The Central Bank of Kenya (CBK) has raised Sh130 billion for the government from two reopened infrastructure bonds (IFBs) whose auction closed on Wednesday, after investors oversubscribed the offer amid expectations of interest rates coming down in the near term.
The reopened IFBs on sale comprised 14-year and 17-year papers which were initially sold in November 2022 and March 2023 respectively.
Buyers offered the Central Bank of Kenya (CBK)—the government’s fiscal agent— a total of Sh193.9 billion against a target of Sh70 billion, eyeing the relatively high coupon rates on the papers (compared to prevailing secondary market yields).
The 14-year bond, which carries a coupon of 13.938 percent, attracted bids worth Sh93.13 billion, while the 17-year paper, with its coupon of 14.399 percent, had bids of Sh100.77 billion.
The CBK split the acceptances almost evenly across the two bonds, taking Sh65.26 billion on the 14-year and Sh65.55 billion on the 17-year option.
The sale of the bonds against a background of last week’s 0.5 percentage point base rate cut by the CBK meant that investors were likely to rush for the papers before the rate cut filters through to the market.
The CBK also cut the cash reserve ratio for banks—the share of customer deposits they are required to deposit at the CBK as reserves — from 4.25 percent to 3.25 percent. This will effectively release an additional Sh57 billion worth of liquidity for lending, some of which might fund its way into the bond market and contribute to a further fall in rates.
“While high appetite for IFBs is often the case, this auction also showed investors’ comfort with lengthening duration in a bid to lock in current higher yields given that interest rates are on a continuous decline,” said analysts at Sterling Capital.
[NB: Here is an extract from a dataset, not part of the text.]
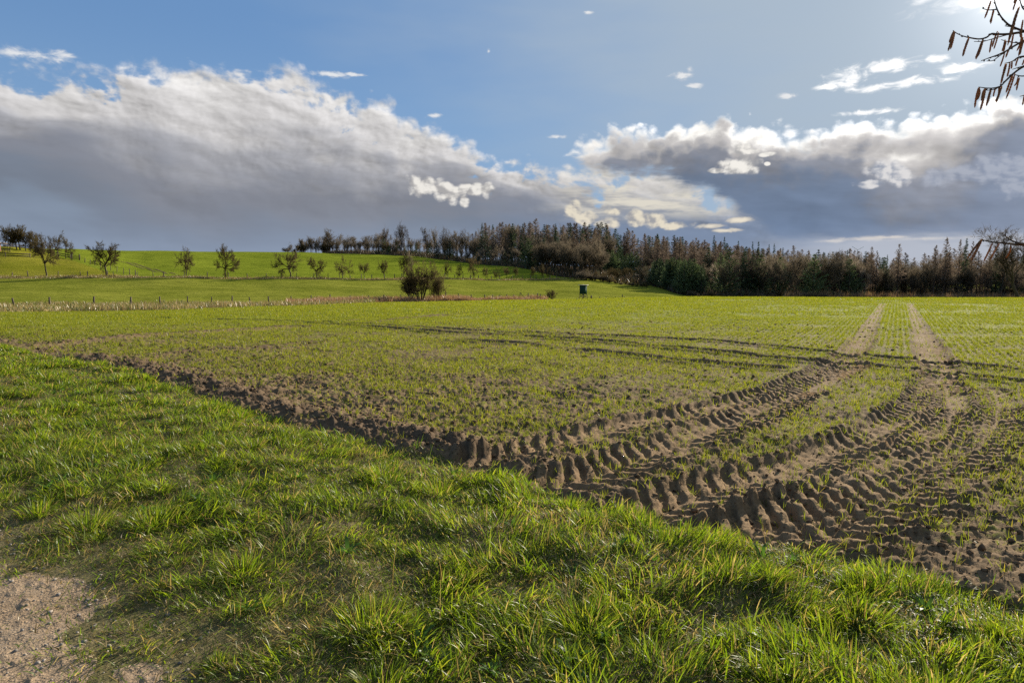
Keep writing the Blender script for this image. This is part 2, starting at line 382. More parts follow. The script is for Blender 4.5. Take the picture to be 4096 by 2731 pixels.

“We also note a relatively high rejection rate of 33 percent with Sh63.1 billion worth of bids rejected as CBK continues to tame aggressive bidding to lower borrowing costs despite the government’s high budgetary requirements as shown in the recently announced supplementary budget II (numbers).”
The Supplementary budget II is expected to raise the expenditure for the current fiscal year by Sh199.9 billion, pointing to an upward revision of the borrowing targets given the continued underperformance of tax collections.
The bonds' proceeds are also likely to back the government’s Sh50 billion partial buyback of three other bonds that are due to mature in April and May this year.
The papers targeted in the buyback are a three-year bond which was first issued on April 11, 2022, a five-year bond sold on May 11, 2020 and a nine-year infrastructure bond whose debut sale was on May 23, 2016.
The three-year paper is set to mature on April 7, the five-year on May 5, and the infrastructure bond on May 12. The combined outstanding value of the three bonds is Sh185.05 billion, meaning that the government is looking to buy back 27 percent of the face or par value of these papers in the exercise which closes on Monday.